The inherent challenges
Despite the benefits of MITRE ATT&CK, many organizations find it challenging to measure their detection
coverage and address the highest-priority coverage gaps that can lead to breaches.
In fact, based on our data-driven research analyzing more than 4,000 rules across diverse SIEM
platforms in production environments — including Splunk, Microsoft Sentinel, IBM QRadar, and Sumo
Logic – enterprise SIEMs are typically missing detections for 76% of all MITRE ATT&CK techniques used
by adversaries. Put another way, using MITRE ATT&CK v13 as the baseline, they are blind to around
150 techniques used by adversaries.
Is it lack of caring that prevents organizations from ensuring they have the right detections in their SIEMs?
Absolutely not. The simple truth is that effectively managing SIEMs is incredibly complex. New log
sources are constantly being added and detection engineers find themselves struggling to keep up with
the latest vulnerabilities and changes in their attack surface. Plus they constantly find themselves
scrambling in a reactive mode after successfully being attacked by Red teams and penetration testers.
These challenges are compounded by the biggest challenge: finding and retaining skilled detection
engineers, especially when organizations are at the same time adopting newer SIEMs – such as cloud-
native SIEMs with unfamiliar query languages – to reduce data ingestion costs.

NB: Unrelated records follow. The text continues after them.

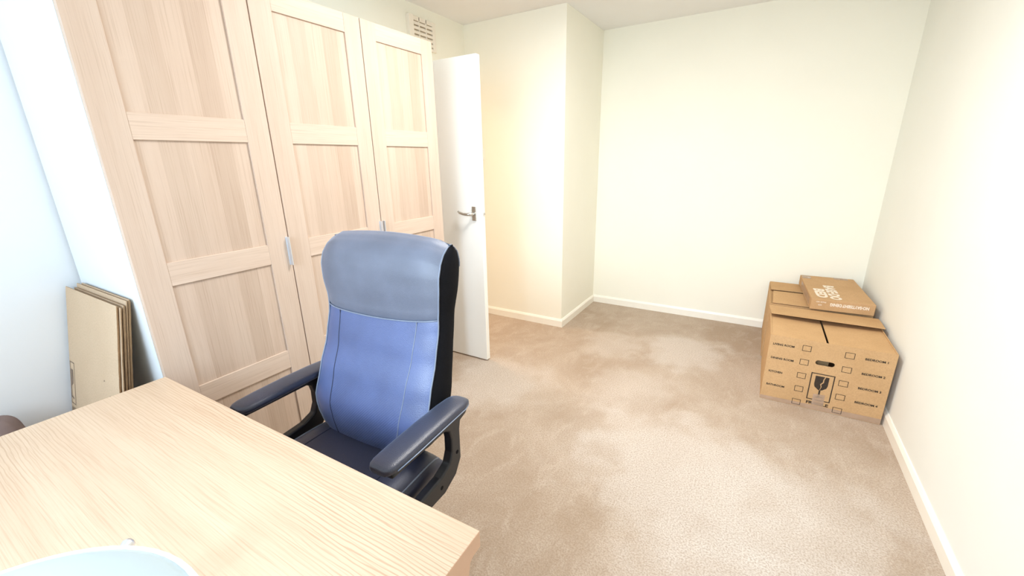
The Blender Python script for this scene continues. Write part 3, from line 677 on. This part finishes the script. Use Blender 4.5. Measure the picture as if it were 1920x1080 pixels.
bm = bmesh.new(); quad2d(bm, Vector((-PW, 0.215, PH)), Vector((1, 0, 0)), Vector((0, 1, 0)), [(0.004, 0), (0.06, 0), (0.06, 0.098), (0.004, 0.098)], 0.001)
quad2d(bm, Vector((0.04, 0.262, PH)), Vector((1, 0, 0)), Vector((0, 1, 0)), [(0, 0), (0.085, 0), (0.085, 0.05), (0, 0.05)], 0.001)
quad2d(bm, Vector((-PW, -PD, 0)), Vector((0, -1, 0)), Vector((0, 0, 1)), [(-0.5, 0.01), (-0.06, 0.01), (-0.06, 0.06), (-0.5, 0.06)], 0.001)
link('packing_tape', bm, MT['tape'], pa)

# ------------------------------------------------------------------ flattened boxes leaning on the wardrobe side
lean = math.atan(0.198)
names = ['foremost of the leaning stack, printed face out', 'second from the front of the leaning stack', 'in the middle of the leaning stack, edges ragged', 'second from the back of the leaning stack', 'rearmost of the leaning stack, touching the wardrobe side']
spec = [(-2.236, -1.748, 0.975, 0.012), (-2.225, -1.740, 0.968, 0.0196), (-2.205, -1.745, 0.972, 0.0285), (-2.212, -1.748, 0.984, 0.0375), (-2.190, -1.754, 0.986, 0.0450)]
for i, (xa, xb, ht, off) in enumerate(spec):
    yb = 0.236 + off*1.02
    e = empty('flattened_box', ((xa+xb)/2, yb, 0.003), label='flat-folded cardboard box, ' + names[i], cat='cardboard box', group='flattened boxes leaning beside the wardrobe', rot=(-lean, 0, 0))
    W2 = (xb-xa)/2; rnd = random.Random(i+3)
    # two plies with a ragged right edge
    for ply in range(2):
        bm = bmesh.new(); n = 40; yo = ply*0.0036
        ins = 0.004*ply + (0.006 if ply and i % 2 else 0)
        Lp, Rp = [], []
        for k in range(n+1):
            z = (ht - 0.005*ply)*k/n
            Rp.append((W2-ins-abs(rnd.gauss(0, 0.0012)), z)); Lp.append((-W2+ins, z))
        for k in range(n):
            for (ya, sgn) in ((yo, 1), (yo+0.0030, -1)):
                q = [(Lp[k][0], ya, Lp[k][1]), (Rp[k][0], ya, Rp[k][1]), (Rp[k+1][0], ya, Rp[k+1][1]), (Lp[k+1][0], ya, Lp[k+1][1])]
                bm.faces.new([bm.verts.new(p) for p in (q if sgn > 0 else q[::-1])]).material_index = 0
            q = [(Rp[k][0], yo, Rp[k][1]), (Rp[k][0], yo+0.0030, Rp[k][1]), (Rp[k+1][0], yo+0.0030, Rp[k+1][1]), (Rp[k+1][0], yo, Rp[k+1][1])]
            bm.faces.new([bm.verts.new(p) for p in q]).material_index = 1
            q = [(Lp[k][0], yo, Lp[k][1]), (Lp[k+1][0], yo, Lp[k+1][1]), (Lp[k+1][0], yo+0.0030, Lp[k+1][1]), (Lp[k][0], yo+0.0030, Lp[k][1])]
            bm.faces.new([bm.verts.new(p) for p in q]).material_index = 1
        for (P, Q, kk) in ((Lp, Rp, n), (Lp, Rp, 0)):
            q = [(P[kk][0], yo, P[kk][1]), (Q[kk][0], yo, Q[kk][1]), (Q[kk][0], yo+0.0030, Q[kk][1]), (P[kk][0], yo+0.0030, P[kk][1])]
            bm.faces.new([bm.verts.new(p) for p in (q if kk else q[::-1])]).material_index = 1
        bmesh.ops.remove_doubles(bm, verts=bm.verts, dist=0.00001)
        link('cardboard_layer', bm, [MT['card_pale'], MT['card_edge']], e)
    if i == 0:
        O2 = Vector((0, 0, 0)); cz, cx0 = 0.600, -W2
        def mark(fn):
            bm = bmesh.new(); fn(bm); link('printed_mark', bm, MT['ink_grey'], e)
        def glass(bm):
            frame2d(bm, O2, EX, EZ, cx0+0.004, cx0+0.052, cz-0.085, cz+0.085, 0.004)
            quad2d(bm, O2, EX, EZ, [(cx0+0.008, cz+0.055), (cx0+0.008, cz-0.06), (cx0+0.014, cz-0.06), (cx0+0.014, cz-0.015), (cx0+0.035, cz), (cx0+0.035, cz+0.055)][::-1])
            quad2d(bm, O2, EX, EZ, [(cx0+0.006, cz-0.06), (cx0+0.034, cz-0.066), (cx0+0.034, cz-0.058), (cx0+0.006, cz-0.052)])
        mark(glass)
        mark(lambda bm: text_into(bm, 'FRAGILE', Vector((cx0+0.006, 0, cz-0.115)), EX, EZ, 0.024, 0.5, 0.0007, bold=0.02))
        mark(lambda bm: frame2d(bm, O2, EX, EZ, W2-0.085, W2-0.035, 0.60, 0.65, 0.003))
        mark(lambda bm: quad2d(bm, O2, EX, EZ, [(W2-0.135, 0.688), (W2-0.127, 0.690), (W2-0.128, 0.695), (W2-0.134, 0.694)]))
        mark(lambda bm: frame2d(bm, O2, EX, EZ, cx0+0.02, cx0+0.06, 0.40, 0.44, 0.003))

# ------------------------------------------------------------------ unidentified mauve-brown bag on the floor at the left wall
bg_ = bmesh.new(); rings = []
prof = [(0.0, 0.85, 0.9), (0.02, 1.0, 1.0), (0.15, 1.04, 1.02), (0.30, 1.0, 1.0), (0.42, 0.93, 0.96), (0.50, 0.80, 0.92), (0.55, 0.55, 0.84), (0.578, 0.25, 0.70), (0.586, 0.05, 0.45)]
for z, kx, ky in prof:
    r = []
    for i in range(40):
        th = 2*PI*i/40; cx, sy = math.cos(th), math.sin(th)
        wob = 1+0.03*math.sin(5*th+z*20)+0.02*math.sin(9*th-z*33)
        r.append(bg_.verts.new((0.075*kx*wob*math.copysign(abs(cx)**0.75, cx), 0.185*ky*wob*math.copysign(abs(sy)**0.75, sy), z)))
    rings.append(r)
for a, b in zip(rings, rings[1:]):
    for i in range(40): bg_.faces.new((a[i], a[(i+1) % 40], b[(i+1) % 40], b[i]))
bg_.faces.new(rings[0][::-1]); bg_.faces.new(rings[-1])
MT['lump'] = simple('mauve_brown_matt', (0.27, 0.205, 0.195), 0.9, var=0.12, nscale=14, bmp=0.2, bscale=300, spec=0.1)  # soft mauve-brown solid, nature unidentified
lump = link('mauve_brown_lump', bg_, MT['lump'], None, True); sb_ = lump.modifiers.new('sub', 'SUBSURF'); sb_.levels = 1; sb_.render_levels = 2; lump.location = (-2.155, 0.045, 0.001)
tag(lump, 'mauve-brown soft shape just visible behind the left edge of the desk', 'lump')
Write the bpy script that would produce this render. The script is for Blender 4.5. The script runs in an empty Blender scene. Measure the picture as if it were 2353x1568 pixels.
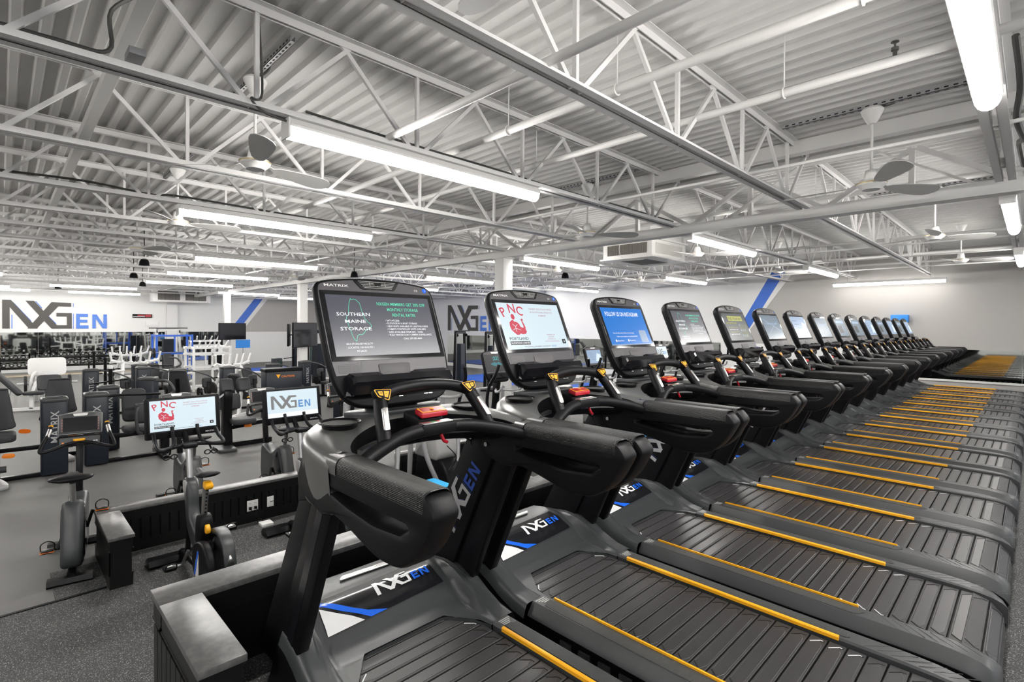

What needs to happen: focus on streamlining detection engineering processes
Automation is widely-accepted as a top priority for improving the effectiveness of the SOC, but until now
it has only been applied to other areas besides detection engineering, such as incident response (with
SOAR) and anomaly detection (with behavioral analytics).
In fact, in most organizations, detection engineering tends to be based on highly-manual processes, tribal
knowledge, and individual “ninjas” rather than formal, documented workflows enabled by automation.
For example, security teams are often required to manually map detections to MITRE ATT&CK using
spreadsheets, which is time consuming and error-prone. And they are responsible for manually
identifying existing detections that are broken or misconfigured, due to missing telemetry or other data
quality issues, for example (in fact, our research found that on average, 12% of existing detections in
production SIEMs are broken and will never fire). Finally they are also responsible for continuously
researching the latest exploits and manually developing high-fidelity detections for them.
These are not tasks that require the creativity of a human. In fact, automation is better at these kinds of
tasks that are tedious and exhausting for a human practitioner.